The next accused was charged with stealing specimens from his mate who was, of course, in the joke. The constable proved arrest, and the evidence being conclusive, a sentence of six months, with hard labour, was imposed!
Pseudo J.P. And His Famous “Murder Trial”
The prisoner used very offensive language and concluded by challenging the Court to fight him for ten quid, or any part of it. Before leaving the “dock” he openly stated that if he were held in the Justice’s tent he would do Charley in that night. For these deliverance’s he was charged with contempt, which he had aggravated by speaking of the Court as “the @!*# fool who keeps the pop shop.
A second six months gaol was added to the first sentence. Charley was figuring out how he could hold his prisoner safely, unless he chained him to a tree, when Jimmy Wainwright the baker, offered to go bail for the convict, who was turned over to his keeping. The boys then went to some trouble to stage a murder charge, and were held up by the difficulty of getting a corpse, but the fates were kind, and helped them out.
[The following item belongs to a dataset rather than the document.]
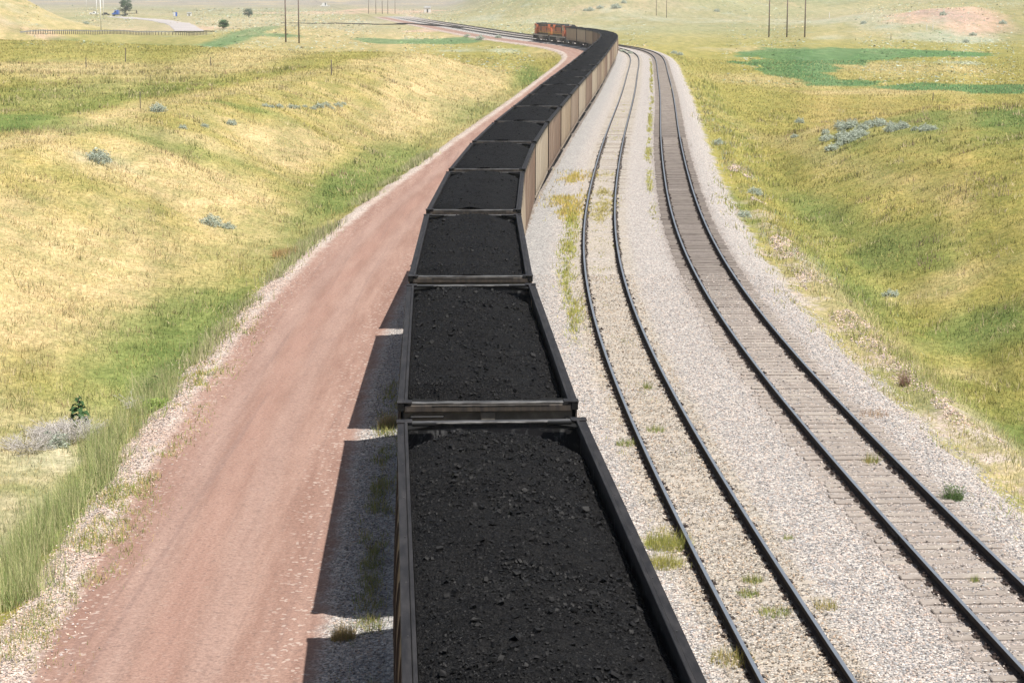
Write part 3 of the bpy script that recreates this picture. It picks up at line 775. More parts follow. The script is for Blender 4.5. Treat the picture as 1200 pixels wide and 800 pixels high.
def coal_mesh(seed, res, lumps, asym=.2, endd=.42, zoom=1.0):
    nx = int(2.86 / res); ny = int(14.36 / res)
    X, Y = np.meshgrid(np.linspace(-1.435, 1.435, nx), np.linspace(-7.185, 7.185, ny))
    X, Y = X.reshape(-1), Y.reshape(-1)
    Z = coal_height(X, Y, seed, asym, endd)
    rough = .016 * (fbm(X * 7, Y * 7, seed + 5, 2)) + .018 * (vnoise(X * 26, Y * 26, seed + 9) - .5) + .02 * (vnoise(X * 48, Y * 48, seed + 19) - .5)
    Z = Z + rough * (1 if res < .04 else .9)
    V = np.stack([X, Y, Z + RIM], 1)
    ii = (np.arange(ny - 1)[:, None] * nx + np.arange(nx - 1)[None]).reshape(-1)
    F1 = np.stack([ii, ii + 1, ii + 1 + nx, ii + nx], 1)
    vs = [V]; fs = []; base = len(V)
    for k in range(lumps):
        r = rng.uniform(.012, .028) if rng.random() < .92 else rng.uniform(.028, .058)
        # lumps roll to the shoulders of the heap and lie in bands
        while True:
            x = rng.uniform(-1.35, 1.35); y = rng.uniform(-7, 7)
            if rng.random() < .25 + .75 * sstep(fbm(np.array([x / .9]), np.array([y / 1.2]), seed + 3, 2)[0], -.3, .4): break
        z = coal_height(np.array([x]), np.array([y]), seed, asym, endd)[0] + RIM + r * .45
        vs.append(ico_chunk(r) + np.array([x, y, z])); fs.append(CUBE + base); base += 8
    Fl = [F1] + ([np.concatenate(fs)] if fs else [])
    return np.concatenate(vs), Fl

ORD = ['zeroth', 'first', 'second', 'third', 'fourth', 'fifth', 'sixth', 'seventh', 'eighth', 'ninth', 'tenth', 'eleventh', 'twelfth', 'thirteenth', 'fourteenth', 'fifteenth',
       'sixteenth', 'seventeenth', 'eighteenth', 'nineteenth', 'twentieth', 'twenty-first', 'twenty-second', 'twenty-third', 'twenty-fourth', 'twenty-fifth', 'twenty-sixth', 'twenty-seventh', 'twenty-eighth', 'twenty-ninth', 'thirtieth', 'thirty-first']
COLN = ['tan', 'brown', 'pale tan', 'dusty rose-brown', 'shade-darkened rusty brown']

# arc length along the train's track, gap 1 at y = 33.9
ya = np.arange(5, 900, .5); xa, ya2, _ = track_point(ya, OFF_A)
arc = np.concatenate([[0], np.cumsum(np.hypot(np.diff(xa), np.diff(ya2)))])
s0 = np.interp(33.88, ya2, arc) - 16.18
def on_A(s): return float(np.interp(s, arc, xa)), float(np.interp(s, arc, ya2))
def place_on(o, s, length=12.0):
    p = on_A(s - length / 2); q = on_A(s + length / 2)
    o.location = ((p[0] + q[0]) / 2, (p[1] + q[1]) / 2, 0)
    o.rotation_euler = (0, 0, -math.atan2(q[0] - p[0], q[1] - p[1]))

protos = {}
NCAR = 28
pattern = [0, 4, 4, 0, 2, 1, 2, 1, 0, 3, 2, 1, 2, 3, 0, 1, 2, 1, 3, 0, 2, 1, 0, 3, 1, 1, 0, 2, 0, 2, 1]
far_coal = []
for n in range(1, NCAR + 1):
    k = pattern[n]
    if k not in protos:
        protos[k] = make_car(SIDES[k]); c = protos[k]
    else:
        c = copy_tree(protos[k])
    place_on(c, s0 + 16.18 * (n - .5), 11.4)
    from_end = NCAR + 1 - n
    if n <= 15:
        where = ('nearest to the camera' if n == 1 else ORD[n] + ' from the camera') + ' in the coal train'
        hw = 'first car from the camera' if n == 1 else ORD[n] + ' car from the camera'
    else:
        where = ('right behind the locomotives' if from_end == 1 else ORD[from_end] + ' behind the locomotives') + ' in the coal train'
        hw = ('car right behind the locomotives' if from_end == 1 else ORD[from_end] + ' car behind the locomotives')
    desc = 'open-topped %s-sided coal gondola with dark rim, ' % COLN[k] if n > 3 else 'open-topped coal gondola with scuffed dark rim, '
    tag(c, desc + where, 'coal car', 'loaded gondolas of the coal train')
    if n <= 3:
        V, Fl = coal_mesh(n * 13, (.02, .03, .045)[n - 1], (3800, 1900, 700)[n - 1], asym=(.24, .20, .10)[n - 1], endd=(.66, .48, .36)[n - 1])
        h = mesh_np('coal_heap', V, Fl, [M['coal'], M['lump']], smooth=False, midx=np.concatenate([np.full(len(g), i) for i, g in enumerate(Fl)]))
    elif n <= 7:
        V, Fl = coal_mesh(n * 13, .08, 150, asym=.08, endd=.30)
        h = mesh_np('coal_heap', V, Fl, M['coal']); far_coal.append(h)
    else:
        h = far_coal[n % 4].copy(); col.objects.link(h)
    h.location = c.location; h.rotation_euler = c.rotation_euler
    if n > 7 and n % 2: h.rotation_euler[2] += math.pi
    tag(h, 'black coal heaped in the ' + hw, 'coal', 'coal loads of the train')

# ------------------------------------------------------------------ locomotives
def make_loco():
    r = empty('locomotive', (0, 0, 0))
    b = MB()
    b.box(-1.52, 1.52, -10.6, 10.6, 1.30, 1.60, 0, .03); b.build('walkway', M['under'], r)
    h = MB()
    h.box(-.95, .95, -10.1, 5.9, 1.6, 4.05, 0, .12)                                   # long hood
    h.prism([(-.95, 3.1), (-1.5, 3.7), (-1.5, 4.2), (1.5, 4.2), (1.5, 3.7), (.95, 3.1)], 'y', -10.0, -6.2, 0)   # flared radiators
    h.box(-.97, .97, -10.12, 5.9, 2.02, 2.14, 1)
    for k in range(9): h.box(-.975, .975, -5.4 + k * 1.2, -5.36 + k * 1.2, 1.7, 3.7, 2)
    h.build('hood', [M['orange'], M['yellow'], M['under']], r)
    for sx in (-1, 1):
        gg = MB()
        for (ya_, yb_, za_, zb_) in ((-10.0, 5.8, 3.62, 3.98), (-5.9, -4.9, 2.5, 3.6), (1.6, 2.8, 2.3, 3.6)):
            gg.box(*sorted((sx * .952, sx * .975)), ya_, yb_, za_, zb_, 0, .005)
        gg.box(*sorted((sx * 1.502, sx * 1.515)), -9.8, -6.4, 3.74, 4.15, 0, .004); gg.box(*sorted((sx * .952, sx * .968)), -10.0, 5.8, 1.62, 1.98, 0)
        gg.build('grille', M['locoblack'], r)
        sk = MB(); sk.box(*sorted((sx * 1.522, sx * 1.535)), -10.4, 10.4, 1.28, 1.58, 0); sk.build('side_sill', M['galv'], r)
    rf = MB()
    rf.box(-.9, .9, -6.1, 5.8, 4.051, 4.22, 0, .04); rf.box(-1.45, 1.45, -9.9, -6.3, 4.201, 4.36, 0, .04)
    for yy in (-9.0, -7.6): rf.tube((0, yy, 4.36), (0, yy, 4.44), .6, n=16)
    rf.box(-.5, .5, -2, 0, 4.22, 4.42, 0, .03); rf.box(-.6, .6, 2.4, 4.4, 4.22, 4.5, 0, .03)
    rf.build('roof', M['locoblack'], r)
    c = MB()
    c.box(-1.5, 1.5, 6.0, 8.6, 1.6, 4.15, 0, .1)
    c.prism([(-1.3, 4.15), (-1.5, 3.95), (1.5, 3.95), (1.3, 4.15), (1.0, 4.4), (-1.0, 4.4)], 'y', 6.0, 8.7, 1)
    co = c.build('cab', [M['orange'], M['locoblack']], r)
    for sx in (-1, 1):
        for yy in (6.5, 7.6):
            w = MB(); xa, xb = sorted((sx * 1.5, sx * 1.512)); w.box(xa, xb, yy, yy + .8, 3.0, 3.75); w.build('window', M['glass'], co)
    w = MB(); w.box(-1.2, -.15, 8.6, 8.612, 3.1, 3.85); w.box(.15, 1.2, 8.6, 8.612, 3.1, 3.85); w.build('window', M['glass'], co)
    no = MB(); no.prism([(8.62, 1.6), (10.4, 1.6), (10.35, 2.7), (9.9, 3.0), (8.62, 3.05)], 'x', -1.1, 1.1); no.build('nose', M['orange'], r)
    for sx in (-1, 1): hl = MB(); hl.tube((sx * .15, 8.7, 4.25), (sx * .15, 8.78, 4.25), .1, n=12); hl.build('headlight', M['lens'], r)
    t = MB(); t.prism([(-1.4, 1.25), (-1.5, .95), (-1.2, .42), (1.2, .42), (1.5, .95), (1.4, 1.25)], 'y', -2.7, 2.7); t.build('fuel_tank', M['tank'], r)
    hr = MB()
    for sx in (-1, 1):
        hr.tube((sx * 1.48, -10.5, 2.6), (sx * 1.48, 5.9, 2.6), .02, n=5)
        for k in range(10): hr.tube((sx * 1.48, -10.5 + k * 1.8, 1.6), (sx * 1.48, -10.5 + k * 1.8, 2.6), .02, n=5)
    for sy in (-1, 1):
        for sx in (-1, 1): hr.tube((sx * 1.3, sy * 10.6, 1.4), (sx * 1.3, sy * 10.6, 2.6), .025, n=5)
    hr.build('handrail', M['yellow'], r)
    for sy in (-1, 1):
        p = MB(); p.prism([(-1.4, .35), (1.4, .35), (1.5, 1.3), (-1.5, 1.3)], 'y', *sorted((sy * 10.6, sy * 10.75)), 0); p.box(-.2, .2, *sorted((sy * 10.75, sy * 11.1)), .75, 1.0, 0)
        p.build('pilot', M['locoblack'], r)
    for y in (-7.2, 7.2):
        tk = MB()
        for sx in (-1, 1):
            tk.box(*sorted((sx * .98, sx * 1.12)), -2.6, 2.6, .55, .95, 0, .03)
            for yy in (-1.9, 0, 1.9): tk.box(*sorted((sx * 1.12, sx * 1.22)), yy - .2, yy + .2, .35, .72, 0, .03)
        tk.box(-.9, .9, -2.5, 2.5, .6, 1.2)
        o = tk.build('truck', M['under'], r); o.location = (0, y, 0)
        for yy in (-1.9, 0, 1.9):
            for sx in (-1, 1):
                w = MB(); w.tube((sx * .68, 0, 0), (sx * .84, 0, 0), .53, n=18); wo = w.build('wheel', M['wheel'], o); wo.location = (0, yy, .53)
    return r
l1 = make_loco(); l2 = copy_tree(l1)
s_end = s0 + 16.18 * NCAR
place_on(l2, s_end + 11.3 + .3, 14); place_on(l1, s_end + 22.4 + 12.4, 14)
l2.rotation_euler[2] += math.pi
tag(l1, 'orange diesel locomotive with dark roof leading the coal train', 'locomotive', 'locomotives hauling the coal train')
tag(l2, 'orange diesel locomotive coupled between the leading engine and the coal cars', 'locomotive', 'locomotives hauling the coal train')

# ------------------------------------------------------------------ highway, branch line
def hit_pts(pts): return [hit(*p) for p in pts]
def ribbon(name, pts, width, mat, lift, sub=10, thick=.12):
    P = np.array(pts); t = np.arange(len(P)); tt = np.linspace(0, len(P) - 1, (len(P) - 1) * sub + 1)
    X = Spline(t, P[:, 0])(tt); Y = Spline(t, P[:, 1])(tt)
    dx = np.gradient(X); dy = np.gradient(Y); L = np.hypot(dx, dy); nx, ny = dy / L, -dx / L
    V = []
    for i in range(len(tt)):
        zc = max(float(terrain(X[i] + nx[i] * width / 2 * q, Y[i] + ny[i] * width / 2 * q)) for q in (-1, 0, 1)) + lift
        for q in (-.5, .5): V.append((X[i] + nx[i] * width * q, Y[i] + ny[i] * width * q, zc))
        for q in (-.62, .62): V.append((X[i] + nx[i] * width * q, Y[i] + ny[i] * width * q, zc - lift - thick - .5))
    F = []
    for i in range(len(tt) - 1):
        a, b = 4 * i, 4 * i + 4
        F += [(a, a + 1, b + 1, b), (a + 2, a, b, b + 2), (a + 1, a + 3, b + 3, b + 1)]
    o = mesh_np(name, V, np.array(F), mat); return o
hw_pts = hit_pts([(128, 20), (150, 21.3), (180, 23.3), (203, 27), (217, 33), (222, 37)])
tag(ribbon('highway', hw_pts, 10, M['asphalt'], .15), kind='structure')
tag(ribbon('branch_line_bed', hit_pts([(330, 27.5), (400, 28), (470, 29), (520, 31), (545, 33)]), 2.6, M['under'], .3), kind='structure')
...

They heard a man had been killed in a tribal riot at Yerilla, some 20 miles away, and Charley, sitting as Coroner, brought in a finding of willful murder against ‘Jimbour’, one of the tribe. He formally declared him outlawed and warned all persons against harboring or giving shelter to the same. Then he offered a Government reward of £200 for the capture of the murderer, and for the finding of the body of the murdered man – which had not been seen by either Coroner or jury.
The commitment of the Government to a reward to be paid in real money then attracted attention in Perth, and the Crown Law Department sent I. J. K. Cohn, a real justice of the peace from Coolgardie, to make inquiries and report which he did. His report, on file, is a classic, in the tone of the times:
“The boys have been having a game with a fully qualified “%$!*# flaming idiot”.